- The request:
Pull out every line of the listing below where "More" appears.

>>>>>

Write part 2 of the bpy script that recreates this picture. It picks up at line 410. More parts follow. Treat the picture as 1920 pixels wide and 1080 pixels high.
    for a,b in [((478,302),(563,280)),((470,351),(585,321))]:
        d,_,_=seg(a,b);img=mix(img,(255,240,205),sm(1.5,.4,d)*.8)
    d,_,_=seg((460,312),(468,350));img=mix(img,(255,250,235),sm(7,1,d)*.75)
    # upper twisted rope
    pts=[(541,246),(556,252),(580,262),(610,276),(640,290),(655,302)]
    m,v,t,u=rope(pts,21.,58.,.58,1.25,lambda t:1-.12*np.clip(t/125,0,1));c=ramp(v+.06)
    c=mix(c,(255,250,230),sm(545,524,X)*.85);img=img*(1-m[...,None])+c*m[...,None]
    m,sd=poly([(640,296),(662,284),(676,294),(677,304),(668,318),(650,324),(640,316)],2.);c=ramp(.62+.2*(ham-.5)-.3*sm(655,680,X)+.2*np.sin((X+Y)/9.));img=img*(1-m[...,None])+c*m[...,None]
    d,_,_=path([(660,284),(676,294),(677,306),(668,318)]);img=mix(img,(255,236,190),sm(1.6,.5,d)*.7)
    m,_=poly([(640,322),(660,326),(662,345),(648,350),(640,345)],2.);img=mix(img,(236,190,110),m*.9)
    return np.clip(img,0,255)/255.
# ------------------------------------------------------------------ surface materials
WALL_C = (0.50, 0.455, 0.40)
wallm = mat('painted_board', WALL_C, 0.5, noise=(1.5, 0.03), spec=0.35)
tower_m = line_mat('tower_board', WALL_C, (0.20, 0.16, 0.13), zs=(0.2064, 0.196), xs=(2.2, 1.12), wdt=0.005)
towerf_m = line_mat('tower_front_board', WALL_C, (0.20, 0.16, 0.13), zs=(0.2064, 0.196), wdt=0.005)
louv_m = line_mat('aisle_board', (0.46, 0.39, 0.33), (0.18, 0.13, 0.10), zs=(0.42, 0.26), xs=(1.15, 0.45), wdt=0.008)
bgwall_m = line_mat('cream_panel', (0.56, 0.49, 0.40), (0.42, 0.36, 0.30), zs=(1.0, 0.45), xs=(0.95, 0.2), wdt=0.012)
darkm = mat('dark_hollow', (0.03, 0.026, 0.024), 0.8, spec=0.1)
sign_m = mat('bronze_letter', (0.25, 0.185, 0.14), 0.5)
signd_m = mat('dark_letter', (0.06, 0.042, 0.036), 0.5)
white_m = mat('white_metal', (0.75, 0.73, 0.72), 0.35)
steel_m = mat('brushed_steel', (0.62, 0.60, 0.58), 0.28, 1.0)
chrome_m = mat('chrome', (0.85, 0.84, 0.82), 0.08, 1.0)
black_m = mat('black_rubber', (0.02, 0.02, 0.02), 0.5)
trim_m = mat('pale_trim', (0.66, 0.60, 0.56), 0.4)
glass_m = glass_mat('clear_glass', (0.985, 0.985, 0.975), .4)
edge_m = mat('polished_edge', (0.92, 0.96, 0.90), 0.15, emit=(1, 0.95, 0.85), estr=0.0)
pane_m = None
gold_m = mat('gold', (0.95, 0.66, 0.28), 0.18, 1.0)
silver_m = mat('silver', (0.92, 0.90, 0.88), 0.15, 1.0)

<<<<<
>>>>>

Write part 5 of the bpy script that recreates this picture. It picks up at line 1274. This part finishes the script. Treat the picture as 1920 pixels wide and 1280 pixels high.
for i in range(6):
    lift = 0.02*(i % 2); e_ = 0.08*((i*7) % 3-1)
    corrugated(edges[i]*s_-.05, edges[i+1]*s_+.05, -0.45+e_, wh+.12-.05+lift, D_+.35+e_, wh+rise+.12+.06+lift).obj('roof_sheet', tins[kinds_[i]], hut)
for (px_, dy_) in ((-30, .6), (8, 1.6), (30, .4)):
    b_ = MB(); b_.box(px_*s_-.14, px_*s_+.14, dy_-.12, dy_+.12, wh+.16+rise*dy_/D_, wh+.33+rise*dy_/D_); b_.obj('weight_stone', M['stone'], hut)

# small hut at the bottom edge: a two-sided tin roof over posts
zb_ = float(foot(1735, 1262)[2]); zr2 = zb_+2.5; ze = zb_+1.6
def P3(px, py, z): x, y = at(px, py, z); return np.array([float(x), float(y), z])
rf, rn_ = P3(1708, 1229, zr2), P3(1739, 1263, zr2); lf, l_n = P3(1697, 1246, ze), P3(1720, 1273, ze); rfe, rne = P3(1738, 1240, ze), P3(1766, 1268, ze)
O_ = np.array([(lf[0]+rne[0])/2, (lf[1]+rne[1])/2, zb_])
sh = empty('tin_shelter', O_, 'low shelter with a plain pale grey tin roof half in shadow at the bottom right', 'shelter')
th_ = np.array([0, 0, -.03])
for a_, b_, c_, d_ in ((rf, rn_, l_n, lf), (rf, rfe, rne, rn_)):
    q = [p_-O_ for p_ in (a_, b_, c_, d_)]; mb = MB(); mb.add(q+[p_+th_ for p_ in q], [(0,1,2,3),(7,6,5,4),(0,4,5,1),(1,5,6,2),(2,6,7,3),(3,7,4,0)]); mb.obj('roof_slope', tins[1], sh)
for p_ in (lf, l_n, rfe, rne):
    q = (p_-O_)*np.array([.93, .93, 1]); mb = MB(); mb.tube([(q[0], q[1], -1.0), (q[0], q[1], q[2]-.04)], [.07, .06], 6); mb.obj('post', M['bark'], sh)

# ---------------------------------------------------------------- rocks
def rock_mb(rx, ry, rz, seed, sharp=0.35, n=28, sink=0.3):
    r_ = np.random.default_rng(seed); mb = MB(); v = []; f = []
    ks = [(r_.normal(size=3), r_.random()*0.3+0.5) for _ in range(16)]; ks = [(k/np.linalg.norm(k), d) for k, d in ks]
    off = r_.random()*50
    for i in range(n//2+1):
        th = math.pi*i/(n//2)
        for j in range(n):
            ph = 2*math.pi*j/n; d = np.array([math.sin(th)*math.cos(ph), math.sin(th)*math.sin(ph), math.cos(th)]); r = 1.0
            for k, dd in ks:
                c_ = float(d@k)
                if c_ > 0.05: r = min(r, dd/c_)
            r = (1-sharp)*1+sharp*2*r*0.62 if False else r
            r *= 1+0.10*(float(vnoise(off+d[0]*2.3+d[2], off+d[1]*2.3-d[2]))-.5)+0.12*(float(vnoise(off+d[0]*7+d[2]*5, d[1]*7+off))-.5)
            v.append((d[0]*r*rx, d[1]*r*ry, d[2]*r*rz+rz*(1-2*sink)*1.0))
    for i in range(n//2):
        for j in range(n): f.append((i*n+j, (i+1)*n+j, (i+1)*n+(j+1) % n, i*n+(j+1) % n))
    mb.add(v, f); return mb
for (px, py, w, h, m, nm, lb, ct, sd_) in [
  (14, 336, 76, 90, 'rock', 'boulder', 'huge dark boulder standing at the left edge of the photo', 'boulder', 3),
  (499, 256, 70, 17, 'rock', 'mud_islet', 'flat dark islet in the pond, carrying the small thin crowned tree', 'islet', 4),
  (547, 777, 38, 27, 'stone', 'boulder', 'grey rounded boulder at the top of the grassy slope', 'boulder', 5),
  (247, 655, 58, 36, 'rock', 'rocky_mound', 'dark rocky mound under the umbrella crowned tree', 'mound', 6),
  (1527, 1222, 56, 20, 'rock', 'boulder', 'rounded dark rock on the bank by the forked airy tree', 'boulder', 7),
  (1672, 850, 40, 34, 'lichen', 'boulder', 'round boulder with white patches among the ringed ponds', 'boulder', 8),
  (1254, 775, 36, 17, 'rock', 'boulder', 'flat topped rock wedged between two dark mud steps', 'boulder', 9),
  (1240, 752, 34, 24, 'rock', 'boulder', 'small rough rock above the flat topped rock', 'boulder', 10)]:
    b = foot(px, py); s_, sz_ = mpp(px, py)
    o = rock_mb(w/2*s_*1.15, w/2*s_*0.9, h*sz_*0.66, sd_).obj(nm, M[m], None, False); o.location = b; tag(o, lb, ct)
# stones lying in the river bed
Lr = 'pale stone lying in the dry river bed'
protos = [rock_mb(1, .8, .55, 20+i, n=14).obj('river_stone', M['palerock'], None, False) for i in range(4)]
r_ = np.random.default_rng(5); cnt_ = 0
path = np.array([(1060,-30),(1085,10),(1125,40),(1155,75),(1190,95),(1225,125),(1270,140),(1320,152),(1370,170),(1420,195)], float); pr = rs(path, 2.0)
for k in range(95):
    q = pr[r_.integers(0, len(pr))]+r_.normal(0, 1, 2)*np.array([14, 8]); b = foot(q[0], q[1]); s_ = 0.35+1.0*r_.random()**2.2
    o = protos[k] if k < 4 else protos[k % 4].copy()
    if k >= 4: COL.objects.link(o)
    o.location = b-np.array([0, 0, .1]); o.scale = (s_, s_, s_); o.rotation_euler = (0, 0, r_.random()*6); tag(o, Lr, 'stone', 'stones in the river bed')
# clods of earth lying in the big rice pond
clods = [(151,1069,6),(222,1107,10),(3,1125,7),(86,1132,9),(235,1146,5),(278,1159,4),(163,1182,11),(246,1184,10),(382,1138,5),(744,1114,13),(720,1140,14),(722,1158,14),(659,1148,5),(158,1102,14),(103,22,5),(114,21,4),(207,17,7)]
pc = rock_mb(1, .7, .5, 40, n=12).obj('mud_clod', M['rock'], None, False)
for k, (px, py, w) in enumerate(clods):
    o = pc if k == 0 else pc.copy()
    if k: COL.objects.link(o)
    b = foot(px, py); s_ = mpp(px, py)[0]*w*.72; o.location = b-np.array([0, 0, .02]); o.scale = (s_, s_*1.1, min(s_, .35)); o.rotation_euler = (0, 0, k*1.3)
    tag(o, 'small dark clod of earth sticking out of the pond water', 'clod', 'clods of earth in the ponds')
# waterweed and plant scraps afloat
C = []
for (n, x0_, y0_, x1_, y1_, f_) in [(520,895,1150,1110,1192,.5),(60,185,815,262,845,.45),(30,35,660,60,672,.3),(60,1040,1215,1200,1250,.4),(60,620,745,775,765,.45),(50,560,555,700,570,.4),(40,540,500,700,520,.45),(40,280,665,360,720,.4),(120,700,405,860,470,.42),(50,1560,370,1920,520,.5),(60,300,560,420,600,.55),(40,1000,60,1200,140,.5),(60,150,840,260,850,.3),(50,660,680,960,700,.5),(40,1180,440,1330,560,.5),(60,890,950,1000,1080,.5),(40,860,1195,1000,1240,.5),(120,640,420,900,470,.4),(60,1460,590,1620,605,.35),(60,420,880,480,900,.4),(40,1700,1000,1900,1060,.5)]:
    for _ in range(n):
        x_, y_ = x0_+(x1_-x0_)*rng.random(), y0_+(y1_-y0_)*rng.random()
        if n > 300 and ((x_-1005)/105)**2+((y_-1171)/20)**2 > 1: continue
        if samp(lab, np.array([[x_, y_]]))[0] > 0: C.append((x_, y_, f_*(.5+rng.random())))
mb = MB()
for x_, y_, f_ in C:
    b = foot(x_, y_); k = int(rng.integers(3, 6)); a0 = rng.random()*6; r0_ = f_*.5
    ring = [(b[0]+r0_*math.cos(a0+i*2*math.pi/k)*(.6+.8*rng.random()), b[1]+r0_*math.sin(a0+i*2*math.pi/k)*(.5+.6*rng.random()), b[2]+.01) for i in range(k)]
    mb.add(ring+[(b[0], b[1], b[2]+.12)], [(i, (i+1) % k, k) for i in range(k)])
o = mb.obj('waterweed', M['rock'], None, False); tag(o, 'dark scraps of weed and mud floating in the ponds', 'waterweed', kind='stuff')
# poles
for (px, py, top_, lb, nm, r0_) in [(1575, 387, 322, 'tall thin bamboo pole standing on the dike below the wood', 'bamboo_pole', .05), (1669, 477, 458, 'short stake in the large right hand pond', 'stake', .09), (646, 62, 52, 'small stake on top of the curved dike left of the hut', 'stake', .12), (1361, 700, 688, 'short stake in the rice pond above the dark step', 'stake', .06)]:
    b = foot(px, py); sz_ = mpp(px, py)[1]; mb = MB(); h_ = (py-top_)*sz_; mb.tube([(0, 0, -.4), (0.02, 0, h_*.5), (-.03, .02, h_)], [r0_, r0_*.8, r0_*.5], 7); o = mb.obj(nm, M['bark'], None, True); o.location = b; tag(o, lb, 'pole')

<<<<<
>>>>>

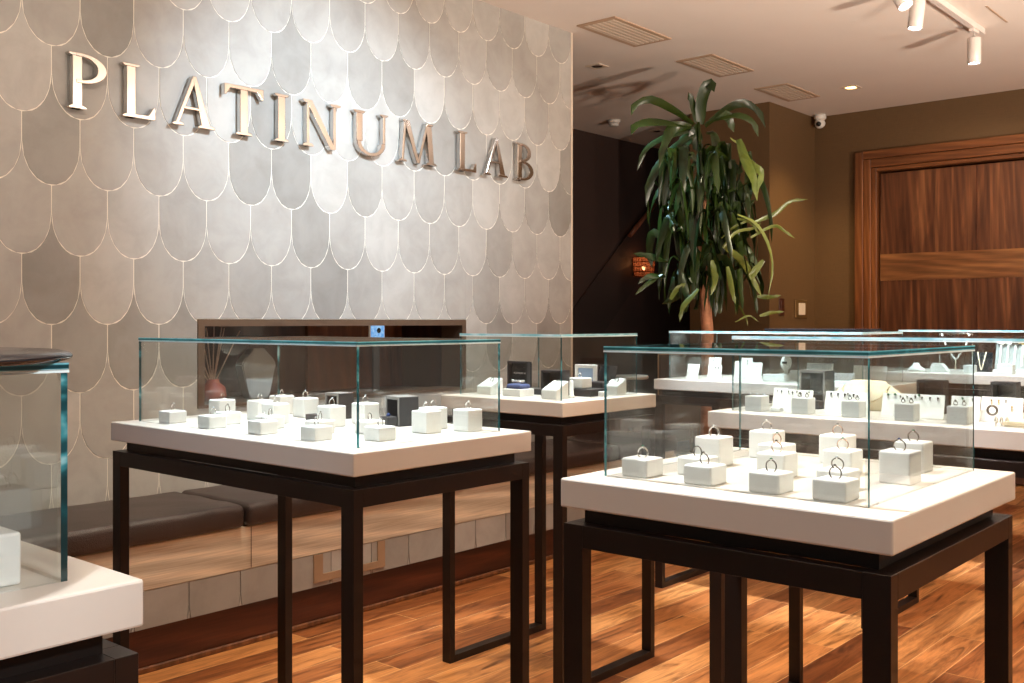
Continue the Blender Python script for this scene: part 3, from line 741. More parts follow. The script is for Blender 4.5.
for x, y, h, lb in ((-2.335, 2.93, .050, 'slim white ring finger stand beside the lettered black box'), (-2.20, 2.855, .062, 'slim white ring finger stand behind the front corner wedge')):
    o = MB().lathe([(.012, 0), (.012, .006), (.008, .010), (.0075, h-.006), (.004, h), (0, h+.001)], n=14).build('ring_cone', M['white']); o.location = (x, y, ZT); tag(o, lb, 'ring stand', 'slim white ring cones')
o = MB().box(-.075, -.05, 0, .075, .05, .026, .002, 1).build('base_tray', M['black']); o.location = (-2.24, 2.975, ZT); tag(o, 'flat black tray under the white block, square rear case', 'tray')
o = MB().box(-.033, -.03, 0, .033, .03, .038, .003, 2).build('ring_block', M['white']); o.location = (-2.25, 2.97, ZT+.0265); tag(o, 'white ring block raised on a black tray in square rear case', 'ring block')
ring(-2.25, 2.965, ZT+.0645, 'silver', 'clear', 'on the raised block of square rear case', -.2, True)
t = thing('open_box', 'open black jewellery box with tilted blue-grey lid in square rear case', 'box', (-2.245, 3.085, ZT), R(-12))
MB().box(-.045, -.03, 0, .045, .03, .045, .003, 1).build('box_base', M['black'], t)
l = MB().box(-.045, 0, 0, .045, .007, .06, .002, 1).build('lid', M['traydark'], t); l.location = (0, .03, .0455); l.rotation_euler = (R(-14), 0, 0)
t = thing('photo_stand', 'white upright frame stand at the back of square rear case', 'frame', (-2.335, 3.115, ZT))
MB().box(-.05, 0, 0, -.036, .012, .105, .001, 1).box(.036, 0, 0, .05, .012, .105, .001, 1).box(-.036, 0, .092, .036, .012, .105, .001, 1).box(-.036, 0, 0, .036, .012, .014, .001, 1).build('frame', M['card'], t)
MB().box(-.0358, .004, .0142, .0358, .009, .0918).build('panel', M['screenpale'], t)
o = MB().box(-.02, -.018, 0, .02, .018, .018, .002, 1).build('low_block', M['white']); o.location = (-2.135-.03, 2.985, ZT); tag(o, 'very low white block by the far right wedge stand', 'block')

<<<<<

- Complete response:
Write part 2 of the bpy script that recreates this picture. It picks up at line 410. More parts follow. Treat the picture as 1920 pixels wide and 1080 pixels high.
Continue the Blender Python script for this scene: part 3, from line 741. More parts follow. The script is for Blender 4.5.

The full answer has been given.